By Mark McEvoy
Ever since the 2004 election, talk of “moral values” has been much in vogue. Moral values, we are told, are what swung the election Bush’s way, and Democrats are out of touch with moral values. Almost invariably, the phrase “moral values” is understood to mean “religious values”: Evangelicals are regarded as the key demographic in Bush’s victory, and they, more than any other segment of voters, cited “moral values” as the issue most important to them. The hot button issues generally regarded as resonating with moral values voters are gay marriage, abortion and euthanasia-as opposed to, say, the death penalty, war and the high poverty rate.
What should we make of this identification between moral values and religious values? Socrates, on this issue as on many others, has much to teach us. In Plato’s Eutyphro, Socrates raises the question whether that which is pious-or morally good-is good because God approves of it, or whether God approves of it because it is morally good. Let’s throw light on Socrates’ question by way of an example. Suppose we agree that murder is morally wrong. Socrates question would be: Is murder neither good nor bad until God decides which it is, so that it is his decision which makes murder morally wrong; or is murder already morally wrong so that its moral wrongness explains why God disapproves of it?

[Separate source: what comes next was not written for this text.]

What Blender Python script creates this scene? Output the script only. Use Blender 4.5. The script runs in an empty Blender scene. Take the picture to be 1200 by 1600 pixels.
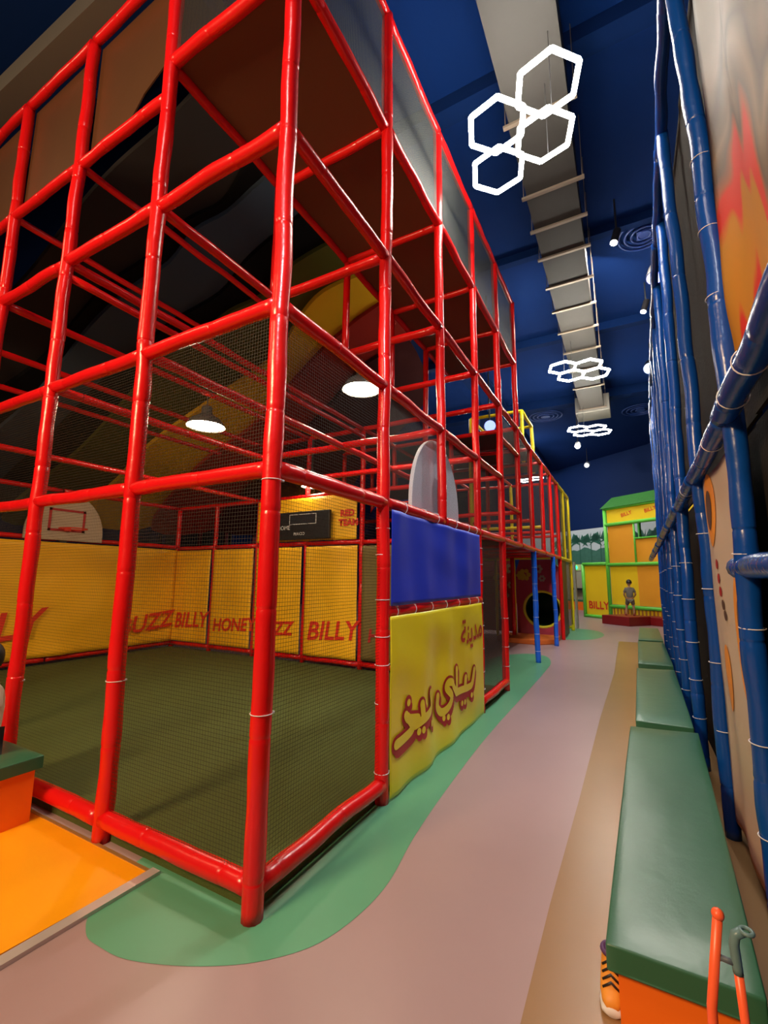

Though the question may sound purely academic, it ultimately shows that moral values are not correctly understood as religious values. Suppose we take the first option: what makes murder morally wrong is that God has decreed that it is wrong. The problem is that this seems entirely arbitrary. If God has a completely free hand in deciding what is morally right, he could just as easily have decreed that murder was morally good as that it is morally bad. Nothing, on this view, is either good or bad until God decides; and there is no reason for any of God’s decisions regarding whether he approves or disapproves of something. We certainly could not, so long as we are entertaining this view, explain why God disapproves of murder by saying that it is because murder is wrong. Worse, when someone says that “God is good,” all they could possibly mean, according to this view, is that “God approves of himself”-which doesn’t sound nearly as impressive.
So suppose we choose our other answer: murder is already morally wrong, and this is why God disapproves of it. On this view, things are already good or bad regardless of what God thinks about them. If a thing is good, God will approve, and if it is bad, he will disapprove. This certainly avoids the problems encountered by our first answer: there is nothing arbitrary now about what God decides to like or dislike, and when we say God is good, we are no longer merely saying that he likes himself. The problem here is that our new answer accepts that what is morally good or bad is independent of what God thinks. After all, we are now supposing that it is the fact that a thing is already morally good that makes God like it. To put it another way: it isn’t the fact that God approves of something that makes it morally good.
To apply Socrates’ lesson to contemporary society, there are religious values, and there are moral values. While there may be overlap between the two, they are not identical. Religious values can be, and often have been, morally wrong. Take Pope John Paul II’s condemnation of condom usage as a means of reducing the spread of AIDS in Africa, for example. And where religious values are moral values (take the prohibition against murder once again), it is not the fact that a religion has endorsed a value that makes it morally worthy. Rather, what makes the religious value here the right value, is that murder just is morally wrong. Religions recognize this fact, but it is not this recognition of it that makes it a fact.